Oct. 14, 2011 3:53 P.M. (Updated: Oct. 16, 2011 11:55 A.M.)
JERUSALEM (AFP) -- Israel has formally submitted plans for a new settlement neighborhood of 2,610 homes in annexed East Jerusalem, Peace Now said on Friday.

East Jerusalem's first new district in 14 years, Givat HaMatos, lies within Bethlehem's original municipal borders and will cut off the West Bank city from East Jerusalem, the group said.

Peace Now said building up the neighborhood, standing between Israeli settlements Gilo and Har Homa, was "a game changer that significantly changes the possible border between Israel and Palestine."

"Unlike recent plans that caused controversy in Gilo and Pisgat Zeev which expanded the footprint of existing neighborhoods, the new plan creates an entirely new footprint of a new Israeli neighborhood in East Jerusalem," Peace Now said in a statement.

The establishment of Har Homa in 1997, when Prime Minister Benjamin Netanyahu was serving his first term as premier, infuriated the Palestinians who said its construction would complete a ring of Jewish settlements around East Jerusalem, effectively cutting it off from the rest of the West Bank.

"The new neighborhood will complete the isolation between Bethlehem and East Jerusalem, and will destroy any possibility of a territorial solution in Beit Safafa and Shurafat," the group said, referring to two Palestinian neighborhoods.

Plans to build Givat HaMatos were first made public in January 2008 under the government of Ehud Olmert, but they could not be implemented without passing through a lengthy approvals process.

The public now has an eight-week period in which to submit any appeals against the plan to build 2,610 homes, at least two thirds of which -- some 1,700 homes -- will be for Israeli Jews as the remainder is being built on privately-owned Palestinian land, Peace Now's Hagit Ofran explained.

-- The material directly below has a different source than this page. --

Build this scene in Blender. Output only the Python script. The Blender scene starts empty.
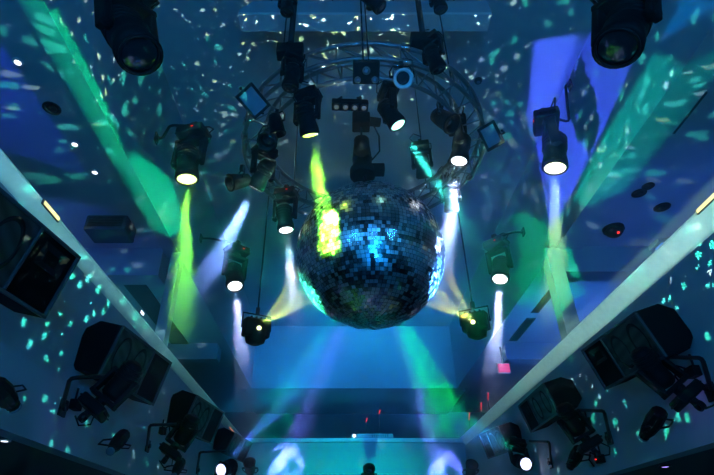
import bpy, bmesh, math, random
from mathutils import Vector as V, Matrix, Quaternion
random.seed(7)
SC = bpy.context.scene
COL = SC.collection
R = math.radians
# ------------------------------------------------------------------ camera
F = 500.0; TH = R(32.25); CT, ST = math.cos(TH), math.sin(TH); CZ = 1.6; PU, PV = 340.0, 237.5
cd = bpy.data.cameras.new('camera'); cam = bpy.data.objects.new('camera', cd); COL.objects.link(cam)
cam.location = (0, 0, CZ); cam.rotation_euler = (R(90) + TH, 0, 0)
cd.sensor_width = 36; cd.lens = F / 714 * 36; cd.shift_x = (357 - PU) / 714; cd.clip_start = .02
SC.camera = cam

def ray(u, v):
    dx = (u - PU) / F; yv = (PV - v) / F
    return V((dx, CT - yv * ST, ST + yv * CT))
O = V((0, 0, CZ))
def at(u, v, d): return O + ray(u, v) * d                 # by depth
def onx(u, v, x): r = ray(u, v); return O + r * (x / r.x)
def ony(u, v, y): r = ray(u, v); return O + r * (y / r.y)
def onz(u, v, z): r = ray(u, v); return O + r * ((z - CZ) / r.z)

# ------------------------------------------------------------------ materials
def mat(name, col, rough=.6, metal=0.0, emit=None, es=0.0, noise=0.0, nscale=6.0, bump=0.0, spec=.5):
    m = bpy.data.materials.new(name); m.use_nodes = True
    nt = m.node_tree; b = nt.nodes['Principled BSDF']
    b.inputs['Base Color'].default_value = (*col, 1); b.inputs['Roughness'].default_value = rough
    b.inputs['Metallic'].default_value = metal; b.inputs['Specular IOR Level'].default_value = spec
    if noise or bump:
        tc = nt.nodes.new('ShaderNodeTexCoord'); n = nt.nodes.new('ShaderNodeTexNoise')
        n.inputs['Scale'].default_value = nscale; n.inputs['Detail'].default_value = 4
        nt.links.new(tc.outputs['Object'], n.inputs['Vector'])
        if noise:
            mx = nt.nodes.new('ShaderNodeMix'); mx.data_type = 'RGBA'
            mx.inputs[6].default_value = (*[c * (1 - noise) for c in col], 1)
            mx.inputs[7].default_value = (*[min(1, c * (1 + noise)) for c in col], 1)
            nt.links.new(n.outputs['Fac'], mx.inputs[0]); nt.links.new(mx.outputs[2], b.inputs['Base Color'])
        if bump:
            bp = nt.nodes.new('ShaderNodeBump'); bp.inputs['Strength'].default_value = bump; bp.inputs['Distance'].default_value = .01
            nt.links.new(n.outputs['Fac'], bp.inputs['Height']); nt.links.new(bp.outputs['Normal'], b.inputs['Normal'])
    if emit:
        b.inputs['Emission Color'].default_value = (*emit, 1); b.inputs['Emission Strength'].default_value = es
    return m
M = {}
M['paint'] = mat('matt paint', (.42, .44, .46), .75, noise=.06, nscale=2.5, bump=.05)
M['ceil'] = mat('ceiling paint', (.40, .43, .45), .85, noise=.08, nscale=1.5, bump=.05)
M['band'] = mat('pale parapet paint', (.74, .75, .72), .5, noise=.12, nscale=14)
M['dark'] = mat('dark wall paint', (.05, .05, .06), .7, noise=.15, nscale=3)
M['floor'] = mat('dance floor', (.04, .04, .045), .3, noise=.2, nscale=4)
M['black'] = mat('black plastic', (.005, .005, .006), .6, spec=.12, noise=.2, nscale=20)
M['matte'] = mat('black cabinet paint', (.005, .005, .006), .75, spec=.12, noise=.2, nscale=40, bump=.1)
M['steel'] = mat('dark steel', (.010, .010, .012), .5, metal=.2, spec=.25)
M['alu'] = mat('aluminium tube', (.22, .225, .235), .38, metal=.85, noise=.1, nscale=30)
M['chrome'] = mat('chrome trim', (.5, .5, .52), .25, metal=1)
M['white'] = mat('white enamel', (.6, .6, .6), .45, noise=.05, nscale=10)
M['grey'] = mat('grey casing', (.05, .05, .055), .55, noise=.1, nscale=15)
M['glass'] = mat('floodlight glass', (.20, .25, .30), .15)
M['lens'] = mat('unlit lens', (.015, .018, .022), .12)
M['red'] = mat('red indicator', (.1, 0, 0), .5, emit=(1, .03, .02), es=2.0)
M['reds'] = mat('dim red lamp', (.1, 0, 0), .5, emit=(1, .05, .08), es=.8)
M['pink'] = mat('pink lit sign', (.3, .02, .06), .5, emit=(1, .10, .34), es=.7)
M['down'] = mat('downlight lamp', (.5, .5, .5), .5, emit=(.8, .85, 1), es=4)
M['purple'] = mat('purple lamp', (.2, .1, .4), .5, emit=(.45, .3, 1), es=2)
M['orange'] = mat('orange lamp', (.2, .1, .05), .5, emit=(1, .35, .2), es=.5)
M['bottle'] = mat('dark bottle glass', (.02, .06, .04), .15)
M['tube'] = mat('blue lit tube', (.3, .4, .6), .4, emit=(.12, .3, 1), es=.8)
def lensmat(name, c, s): return mat(name, (.3, .3, .3), .2, emit=c, es=s)
M['grille'] = mat('speaker grille', (.02, .02, .022), .55, metal=.3)
def grille_nodes():
    nt = M['grille'].node_tree; b = nt.nodes['Principled BSDF']
    tc = nt.nodes.new('ShaderNodeTexCoord'); w = nt.nodes.new('ShaderNodeTexWave')
    w.inputs['Scale'].default_value = 9; w.inputs['Distortion'].default_value = 0
    nt.links.new(tc.outputs['Object'], w.inputs['Vector'])
    cr = nt.nodes.new('ShaderNodeValToRGB'); cr.color_ramp.elements[0].color = (.008, .008, .009, 1); cr.color_ramp.elements[1].color = (.035, .035, .04, 1)
    nt.links.new(w.outputs['Color'], cr.inputs['Fac']); nt.links.new(cr.outputs['Color'], b.inputs['Base Color'])
grille_nodes()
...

"We're now in a place where they could start construction within two years," she said.

"It is enough to destroy the possibility of a two-state solution if you build 1,700 homes for Israeli Jews there," she said.

"This government is eager to build -- especially in East Jerusalem.

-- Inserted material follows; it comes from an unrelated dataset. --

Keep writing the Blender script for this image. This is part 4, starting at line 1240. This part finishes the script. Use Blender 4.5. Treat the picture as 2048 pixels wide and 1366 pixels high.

"When there is so much political backing for promoting it fast, they could get this through and start building within the year."

Israel insists that the whole of Jerusalem is the country's "eternal, indivisible capital" and does not consider construction in the east to be settlement building because the land falls within the city's municipal boundaries, which were drawn up after the eastern sector was occupied in 1967.

Israel's annexation of East Jerusalem was never recognized by the international community or the Palestinians, who regard the city as the capital of their promised state.